[Set exercise]: Which lines hold the word "scene"? Copy each one.

[Recorded information]:
------------

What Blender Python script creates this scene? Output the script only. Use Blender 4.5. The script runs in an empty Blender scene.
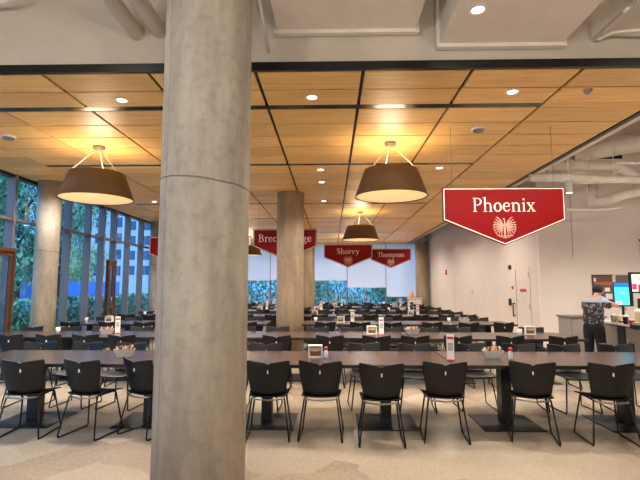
import bpy, bmesh, math, random
from mathutils import Vector, Matrix
R = math.radians
random.seed(7)
COL = bpy.context.scene.collection
CAMZ = 1.6

# ------------------------------------------------------------------ helpers
def prop(o, label=None, cat=None, group=None, kind=None):
    if label: o['label'] = label
    if cat: o['category'] = cat
    if group: o['group'] = group
    if kind: o['kind'] = kind
    return o

class MB:
    def __init__(s):
        s.bm = bmesh.new(); s.mi = 0
    def mat(s, i): s.mi = i; return s
    def _f(s, vs):
        try:
            f = s.bm.faces.new(vs); f.material_index = s.mi; return f
        except ValueError: return None
    def box(s, x0, x1, y0, y1, z0, z1, M=None, bev=0):
        c = [(x, y, z) for z in (z0, z1) for x, y in ((x0, y0), (x1, y0), (x1, y1), (x0, y1))]
        v = [s.bm.verts.new(M @ Vector(p) if M else p) for p in c]
        fs = [s._f([v[i] for i in q]) for q in ((3,2,1,0),(4,5,6,7),(0,1,5,4),(1,2,6,5),(2,3,7,6),(3,0,4,7))]
        if bev:
            es = set(e for f in fs for e in f.edges)
            r = bmesh.ops.bevel(s.bm, geom=list(es), offset=bev, segments=2, affect='EDGES', profile=.5)
            for f in r['faces']: f.material_index = s.mi
        return s
    def rings(s, rings, close=True, cap0=True, cap1=True, smooth=True):
        R_ = [[s.bm.verts.new(p) for p in r] for r in rings]
        n = len(R_[0])
        for a, b in zip(R_, R_[1:]):
            for i in range(n if close else n-1):
                f = s._f([a[i], a[(i+1) % n], b[(i+1) % n], b[i]])
                if f and smooth: f.smooth = True
        if cap0: s._f(list(reversed(R_[0])))
        if cap1: s._f(R_[-1])
        return s
    def tube(s, pts, r, n=8, caps=True):
        pts = [Vector(p) for p in pts]; rs = []
        prev = None
        for i, p in enumerate(pts):
            if i == 0: t = pts[1]-p
            elif i == len(pts)-1: t = p-pts[i-1]
            else: t = (pts[i+1]-p).normalized()+(p-pts[i-1]).normalized()
            t.normalize()
            if prev is None:
                u = t.orthogonal().normalized()
            else:
                u = (prev - t*prev.dot(t)).normalized()
            prev = u; w = t.cross(u)
            rr = r[i] if isinstance(r, (list, tuple)) else r
            k = 1.0
            if 0 < i < len(pts)-1:
                c = (pts[i+1]-p).normalized().dot((p-pts[i-1]).normalized())
                k = 1/max(.6, math.sqrt(max(.01, (1+c)/2)))
            rs.append([p+(u*math.cos(a)+w*math.sin(a))*rr*(k if k < 1.5 else 1.5) for a in [2*math.pi*j/n for j in range(n)]])
        return s.rings(rs, cap0=caps, cap1=caps)
    def lathe(s, prof, c=(0,0,0), n=24, cap0=False, cap1=False):
        return s.rings([[(c[0]+r*math.cos(2*math.pi*j/n), c[1]+r*math.sin(2*math.pi*j/n), c[2]+z) for j in range(n)] for r, z in prof], cap0=cap0, cap1=cap1)
    def poly(s, pts, y0, y1):       # pts: (x,z) outline counter-clockwise seen from -Y, extruded y0 (front) .. y1
        a = [s.bm.verts.new((p[0], y0, p[1])) for p in pts]
        b = [s.bm.verts.new((p[0], y1, p[1])) for p in pts]
        s._f(a); s._f(list(reversed(b)))
        n = len(pts)
        for i in range(n): s._f([a[(i+1) % n], a[i], b[i], b[(i+1) % n]])
        return s
    def stroke(s, pts, w, y0, y1):  # ribbon in the XZ plane
        P = [Vector(p) for p in pts]; L = []; Q = []
        for i, p in enumerate(P):
            a = (P[i]-P[i-1]).normalized() if i > 0 else None
            b = (P[i+1]-P[i]).normalized() if i < len(P)-1 else None
            t = (a+b).normalized() if a and b and (a+b).length > 1e-6 else (a or b)
            nrm = Vector((-t.y, t.x)); ww = w[i] if isinstance(w, (list, tuple)) else w
            L.append(p+nrm*ww/2); Q.append(p-nrm*ww/2)
        for i in range(len(P)-1):
            s.poly([Q[i], Q[i+1], L[i+1], L[i]], y0, y1)
        return s
    def quadv(s, vs): return s._f([s.bm.verts.new(v) for v in vs])
    def build(s, name, mats, parent=None, loc=None, smooth=False, rz=0):
        me = bpy.data.meshes.new(name)
        bmesh.ops.recalc_face_normals(s.bm, faces=s.bm.faces)
        s.bm.to_mesh(me); s.bm.free()
        if not isinstance(mats, (list, tuple)): mats = [mats]
        for m in mats: me.materials.append(m)
        if smooth:
            for p in me.polygons: p.use_smooth = True
        o = bpy.data.objects.new(name, me); COL.objects.link(o)
        if parent: o.parent = parent
        if loc: o.location = loc
        if rz: o.rotation_euler.z = rz
        return o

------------

[Result for this task]:
What Blender Python script creates this scene? Output the script only. Use Blender 4.5. The script runs in an empty Blender scene.
COL = bpy.context.scene.collection